Now is the time to sort out all the components of the scene – poses, props, perspective etc – and get them them working together. These are the kind of decisions that I have to make in my occasional forays into set design and scenic painting but there I’m always working in collaboration with a stage manager or stylist, not to mention the props department. In a comic strip I’ve not only got to take on those roles but also got to act as script writer and producer, deciding on the whole approach to telling the story.

The authors, Abel and Madden, ask you to try different styles from realistic to comic book and different camera angles. You then need to stand back from your work, perhaps leaving it overnight so that you can come back to it fresh, and assess how each approach would affect the the story.

They say that you’ll soon realise that the possibilities are endless. It reminds me of the Steven Spielberg quote that when a director starts work on a film, he should feel the same freedom that a writer feels when confronted by a blank sheet of paper.

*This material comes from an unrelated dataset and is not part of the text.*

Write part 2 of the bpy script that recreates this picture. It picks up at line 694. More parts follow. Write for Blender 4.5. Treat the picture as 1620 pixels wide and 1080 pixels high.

Speilberg draws the scenes for his films in a similar storyboard fashion before going to the expense of choosing locations, building sets and hiring actors.

Dark Patches

Pencils aren’t intended to be works of art, their purpose is mainly for planning and problem solving. To keep things as clear as possible it’s normal to work at a larger size, say half as big again, as the final print size. To keep the pencil stage visuals uncluttered and readable it’s best to avoid textures and shading, which can obscure lines when it comes to tracing to the final artwork. The ‘X’s in my sketches show which areas would be solid black.